Jangan Ragu Untuk Menuntut Ilmu

Kamis, 24 Mei 2012

PERJALANAN MENANTANG ANTARA MURHUM DAN WAMENGKOLI

Oleh: Wa Ode Irawati U.

      Awan kelabu menyelimuti langit. Angin kencang yang menyapu debu-debu. Serta ombak yang tak henti-hentinya memukul dermaga pelabuhan Murhum, Bau-Bau, mewarnai perjalanan kami untuk pulang ke Wakuru. Sore itu, kami berlima, saya bersama kakak-kakak sepupu, membulatkan tekad untuk menyeberang sebab ada agenda penting yang  menanti.
      Ketika kapal telah sandar, kami dan penumpang yang lain memasukinya, nampak ketegangan hadir di wajah kami.

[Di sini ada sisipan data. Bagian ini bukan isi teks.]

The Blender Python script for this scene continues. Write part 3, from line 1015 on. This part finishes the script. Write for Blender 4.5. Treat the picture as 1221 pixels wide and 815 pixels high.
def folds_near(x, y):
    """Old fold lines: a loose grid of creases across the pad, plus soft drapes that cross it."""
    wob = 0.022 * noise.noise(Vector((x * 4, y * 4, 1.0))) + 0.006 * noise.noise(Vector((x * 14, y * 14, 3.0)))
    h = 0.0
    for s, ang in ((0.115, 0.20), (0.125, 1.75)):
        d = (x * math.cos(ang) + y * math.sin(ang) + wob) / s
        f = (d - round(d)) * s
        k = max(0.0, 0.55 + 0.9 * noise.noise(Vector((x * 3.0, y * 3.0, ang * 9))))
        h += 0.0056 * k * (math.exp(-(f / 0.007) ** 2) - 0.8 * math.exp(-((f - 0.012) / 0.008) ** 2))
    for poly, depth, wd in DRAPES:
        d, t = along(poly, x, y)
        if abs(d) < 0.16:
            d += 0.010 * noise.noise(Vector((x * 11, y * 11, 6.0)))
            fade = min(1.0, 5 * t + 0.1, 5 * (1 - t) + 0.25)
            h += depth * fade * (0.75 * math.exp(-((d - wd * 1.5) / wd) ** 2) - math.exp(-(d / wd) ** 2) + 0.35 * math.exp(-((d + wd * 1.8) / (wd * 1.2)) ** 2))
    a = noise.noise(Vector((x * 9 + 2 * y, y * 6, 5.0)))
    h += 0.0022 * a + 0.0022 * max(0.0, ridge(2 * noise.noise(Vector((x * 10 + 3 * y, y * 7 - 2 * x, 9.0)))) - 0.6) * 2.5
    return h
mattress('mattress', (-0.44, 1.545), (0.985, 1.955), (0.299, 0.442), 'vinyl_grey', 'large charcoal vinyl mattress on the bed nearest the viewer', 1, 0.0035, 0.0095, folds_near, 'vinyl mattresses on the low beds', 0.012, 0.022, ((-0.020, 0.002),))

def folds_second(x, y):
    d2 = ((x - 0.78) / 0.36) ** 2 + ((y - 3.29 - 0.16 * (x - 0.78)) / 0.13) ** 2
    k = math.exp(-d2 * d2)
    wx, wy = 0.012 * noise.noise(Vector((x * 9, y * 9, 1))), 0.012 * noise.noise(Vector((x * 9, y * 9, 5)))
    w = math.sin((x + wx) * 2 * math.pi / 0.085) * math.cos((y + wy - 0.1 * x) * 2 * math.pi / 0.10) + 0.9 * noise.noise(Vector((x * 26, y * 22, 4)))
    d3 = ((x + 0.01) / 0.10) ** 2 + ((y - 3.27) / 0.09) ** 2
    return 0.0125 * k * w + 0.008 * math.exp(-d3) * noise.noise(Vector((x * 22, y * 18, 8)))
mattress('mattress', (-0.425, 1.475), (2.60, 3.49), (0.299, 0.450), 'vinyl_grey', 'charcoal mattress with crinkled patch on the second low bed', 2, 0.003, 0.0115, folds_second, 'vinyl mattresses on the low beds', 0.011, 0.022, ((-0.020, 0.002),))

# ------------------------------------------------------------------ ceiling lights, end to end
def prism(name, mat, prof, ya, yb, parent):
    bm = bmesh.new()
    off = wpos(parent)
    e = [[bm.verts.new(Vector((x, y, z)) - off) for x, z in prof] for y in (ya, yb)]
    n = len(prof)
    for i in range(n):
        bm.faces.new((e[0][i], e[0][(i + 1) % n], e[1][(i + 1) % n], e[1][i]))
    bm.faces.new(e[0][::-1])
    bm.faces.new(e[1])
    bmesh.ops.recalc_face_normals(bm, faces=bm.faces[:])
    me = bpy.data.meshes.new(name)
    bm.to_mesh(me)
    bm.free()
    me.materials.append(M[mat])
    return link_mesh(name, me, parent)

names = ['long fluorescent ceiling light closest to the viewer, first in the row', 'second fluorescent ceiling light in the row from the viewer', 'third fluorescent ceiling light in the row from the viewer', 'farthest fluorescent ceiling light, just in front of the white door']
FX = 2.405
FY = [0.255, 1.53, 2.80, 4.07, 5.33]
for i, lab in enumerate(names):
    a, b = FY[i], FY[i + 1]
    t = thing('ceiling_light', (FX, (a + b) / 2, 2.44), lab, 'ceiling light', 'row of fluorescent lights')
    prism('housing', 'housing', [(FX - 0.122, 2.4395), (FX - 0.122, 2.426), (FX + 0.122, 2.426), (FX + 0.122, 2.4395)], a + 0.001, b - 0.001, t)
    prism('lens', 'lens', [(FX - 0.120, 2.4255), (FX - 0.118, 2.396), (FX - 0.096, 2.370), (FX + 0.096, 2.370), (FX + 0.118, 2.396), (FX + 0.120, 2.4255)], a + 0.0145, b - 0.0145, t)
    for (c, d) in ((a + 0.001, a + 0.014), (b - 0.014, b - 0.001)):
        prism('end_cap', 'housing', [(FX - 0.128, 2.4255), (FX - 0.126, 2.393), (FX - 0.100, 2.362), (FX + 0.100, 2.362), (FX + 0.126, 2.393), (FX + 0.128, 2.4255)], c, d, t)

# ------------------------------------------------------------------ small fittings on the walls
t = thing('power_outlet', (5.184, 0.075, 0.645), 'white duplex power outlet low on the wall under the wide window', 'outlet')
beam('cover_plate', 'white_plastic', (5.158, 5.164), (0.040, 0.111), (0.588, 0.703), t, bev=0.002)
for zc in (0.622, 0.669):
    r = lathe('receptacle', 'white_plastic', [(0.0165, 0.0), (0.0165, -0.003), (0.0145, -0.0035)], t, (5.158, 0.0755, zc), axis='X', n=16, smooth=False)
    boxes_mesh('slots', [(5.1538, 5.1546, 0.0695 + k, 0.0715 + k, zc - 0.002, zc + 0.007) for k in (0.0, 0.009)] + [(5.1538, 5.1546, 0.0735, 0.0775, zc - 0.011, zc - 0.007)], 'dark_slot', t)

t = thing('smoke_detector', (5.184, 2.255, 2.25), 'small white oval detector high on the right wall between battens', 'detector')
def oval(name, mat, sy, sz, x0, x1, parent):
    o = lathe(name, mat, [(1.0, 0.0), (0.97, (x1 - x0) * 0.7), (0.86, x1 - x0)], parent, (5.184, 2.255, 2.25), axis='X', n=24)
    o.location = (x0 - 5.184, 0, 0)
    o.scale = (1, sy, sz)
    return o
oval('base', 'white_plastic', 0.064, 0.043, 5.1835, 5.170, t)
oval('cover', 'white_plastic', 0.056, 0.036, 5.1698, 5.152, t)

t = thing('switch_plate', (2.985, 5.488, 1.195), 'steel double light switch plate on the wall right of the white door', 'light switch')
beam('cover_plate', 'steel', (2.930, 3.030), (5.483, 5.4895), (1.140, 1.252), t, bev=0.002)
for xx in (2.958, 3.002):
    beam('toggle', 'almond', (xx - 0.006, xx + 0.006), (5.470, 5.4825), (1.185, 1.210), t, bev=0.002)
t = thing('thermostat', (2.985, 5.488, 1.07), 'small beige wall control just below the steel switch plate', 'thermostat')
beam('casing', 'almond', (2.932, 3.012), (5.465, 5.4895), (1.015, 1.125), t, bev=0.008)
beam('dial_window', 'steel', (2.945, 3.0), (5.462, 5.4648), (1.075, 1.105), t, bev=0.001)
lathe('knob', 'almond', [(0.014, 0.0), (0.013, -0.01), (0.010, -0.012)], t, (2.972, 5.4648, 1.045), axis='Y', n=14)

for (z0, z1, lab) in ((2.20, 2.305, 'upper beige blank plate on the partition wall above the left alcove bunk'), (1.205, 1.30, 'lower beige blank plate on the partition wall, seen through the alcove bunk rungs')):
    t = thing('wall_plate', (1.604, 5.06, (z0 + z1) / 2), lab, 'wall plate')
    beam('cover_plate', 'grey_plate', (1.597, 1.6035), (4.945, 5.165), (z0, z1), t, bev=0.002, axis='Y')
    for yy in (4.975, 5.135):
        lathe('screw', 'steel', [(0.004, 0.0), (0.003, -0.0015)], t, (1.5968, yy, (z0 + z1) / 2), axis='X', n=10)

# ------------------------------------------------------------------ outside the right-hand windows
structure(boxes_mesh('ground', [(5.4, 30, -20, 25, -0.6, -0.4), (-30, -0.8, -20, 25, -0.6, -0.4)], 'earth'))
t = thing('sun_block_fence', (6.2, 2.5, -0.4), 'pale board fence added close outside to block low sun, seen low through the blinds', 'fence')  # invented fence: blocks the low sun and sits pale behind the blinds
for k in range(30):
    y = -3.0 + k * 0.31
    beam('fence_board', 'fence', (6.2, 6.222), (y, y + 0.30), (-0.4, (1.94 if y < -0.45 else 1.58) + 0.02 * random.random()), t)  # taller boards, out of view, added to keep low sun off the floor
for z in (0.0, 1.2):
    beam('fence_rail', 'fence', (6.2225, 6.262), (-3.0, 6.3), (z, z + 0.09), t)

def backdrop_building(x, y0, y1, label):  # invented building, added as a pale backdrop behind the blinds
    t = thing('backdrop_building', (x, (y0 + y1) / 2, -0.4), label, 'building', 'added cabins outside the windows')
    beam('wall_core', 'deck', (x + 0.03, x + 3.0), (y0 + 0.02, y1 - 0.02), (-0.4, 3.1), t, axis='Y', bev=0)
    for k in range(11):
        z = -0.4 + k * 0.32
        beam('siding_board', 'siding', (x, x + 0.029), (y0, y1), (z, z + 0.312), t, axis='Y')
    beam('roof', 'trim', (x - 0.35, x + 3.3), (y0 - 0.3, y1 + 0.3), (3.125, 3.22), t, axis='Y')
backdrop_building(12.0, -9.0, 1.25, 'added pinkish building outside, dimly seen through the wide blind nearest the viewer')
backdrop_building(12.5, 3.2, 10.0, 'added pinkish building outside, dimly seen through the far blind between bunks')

Apalagi saat kapal bergoyang mengikuti ombak. Hal itu membuat kami bergoyang tak menentu, terkadang ke kanan, ke kiri,  ke belakang bahkan ke depan. Saking keras dan seringnya kami bergoyang, salah satu penumpang berkata, “Kurang musik ini”. Sebuah kalimat yang pendek, namun cukup membuat kami tertawa kecil. Belum cukup dengan goyangan ombak, tiba-tiba hujan turun. Lengkap sudah penderitaan kami. Goyangan kapal yang membuat kami oleng, hujan serta angin kencang menambah rasa cemas di hati.
      Pernahkah anda membayangkan berada dalam situasi seperti ini? Mungkin sebagian orang akan memilih tidur dengan berselimutkan kain hangat, ketika hujan turun. Tetapi, tidak terpikir di benak anda, ketika keadaan ini menghadang di tengah lautan. hingga pikiran negatif  selalu menghantui kita. Itulah yang saya rasakan saat melakukan perjalanan dari pelabuhan Murhum menuju pelabuhan Wamengkoli.
      Andai saja angin dan hujan mempunyai handphone, mungkin saya bisa menghubungi mereka agar menunda kunjungan ke salah satu bagian kecil Selat Banda ini agar kami tak merasa cemas. Dan kami bisa menyeberang dengan perasaan tenang. Namun, itu semua hanyalah khayalan.
     Apa yang anda rasakan ketika kapal telah sandar di dermaga? Tentu perasaan senang menyelimuti hati kita. Tetapi, tidak dengan kami yang sedang melakukan perjalanan saat itu. Sebab kapal yang kami tumpangi tak bisa sandar. Sang nakhoda berusaha memutar kapal, bahkan setelah kapal berputar 3600, tetap saja kapal tak bisa sandar. Berkali-kali kapal berusaha untuk sandar ke dermaga, namun angin dan ombak selalu membawa kami kembali ke tengah. Rasa cemas dan tegang semakin besar kami rasakan. Di tambah dengan air hujan yang berusaha masuk ke dalam kapal. Para penumpang berusaha untuk ke tengah kapal agar terhindar dari air hujan, dan juga menghindar dari kemungkinan jatuh ke laut sebab goyangan kapal makin dahsyat.
      Hampir satu jam, kami diombang-ambing oleh gelombang air laut. Akhirnya, kapal bisa sandar. Begitu ada peluang, para awak kapal langsung menurunkan tali agar kapal tidak kembali dibawa ke tengah laut. Namun, ketegangan belum selesai. Sebab, kami tak bisa keluar karena kapal terus bergoyang akibat ombak yang semakin besar. Kami menumpuk di pintu kapal. Begitu ada kesempatan untuk keluar, kami lari. Tidak perduli pada pintu masuk yang terus bergoyang. Alhamdulillah, kami diberi kesempatan untuk hidup. Terima Kasih Ya Allah.